Pour cela, nous voulons interagir avec les utilisateurs de la ligne de RER E, qui va de Haussmann Saint Lazare à Chelles. Tous les mois seront donc organisées des conférences de presse itinérantes le long de cette ligne E. Nous changeons de lieu à chaque fois, avec l’ensemble de nos contributeurs, ce qui nous permettra de découvrir la ville mais aussi d’attiser l’envie d’exploration de tous.
Cette nouvelle dimension de la formation est très importante pour nous, car nous pensons qu’il est important de partager des outils et des armes avec les individus qui composent le territoire, afin qu’ils aient un droit de parole plus conséquent. Ils deviennent aussi les ambassadeurs de leur ville, et de l’image qu’elle renvoie. Ces initiatives permettent de changer de point de vue dans le récit urbain, c’est ce qui en fait un projet citoyen, doté d’une forme d’empowerment.

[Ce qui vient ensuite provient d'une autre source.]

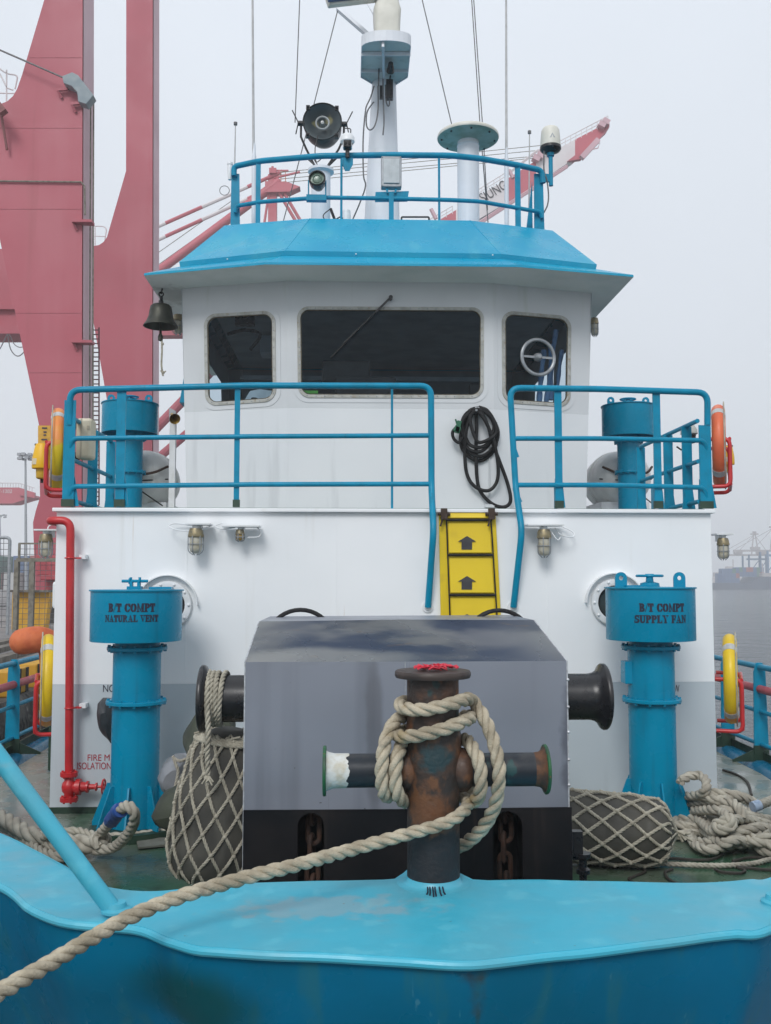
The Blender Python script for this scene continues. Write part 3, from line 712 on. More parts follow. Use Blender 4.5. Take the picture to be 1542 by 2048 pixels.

Vous investissez des espaces urbains atypiques depuis 2011, quelles évolutions urbaines avez vous pu observer ?
Quand Noise la Ville a commencé avec les apéros, il y avait très peu d’initiatives événementielles sur ces espaces en suspens. Aujourd’hui, ces pratiques se sont beaucoup démocratisées. Nous sommes contents de voir que les parisiens traversent plus facilement le périphérique, qu’ils aiment découvrir des lieux alternatifs. Ils sont curieux et veulent que la nuit soit vivante à l’échelle du Grand Paris, c’est essentiel.
Par contre, il y a un revers de la médaille. Certains organisateurs de soirées se sont emparés des friches et des lieux alternatifs pour y appliquer leur modèle financier. Parfois, c’est au détriment de l’écosystème déjà en place. Cela concerne aussi bien les artistes résidents, que les habitants d’un quartier, qui voient débarquer des hordes de clubbers sans se sentir conviés. C’est une manière de faire la fête, certes. Mais il faut être aussi attentifs à ces phénomènes qui pourraient générer de l’exclusion plutôt que de l’inclusion.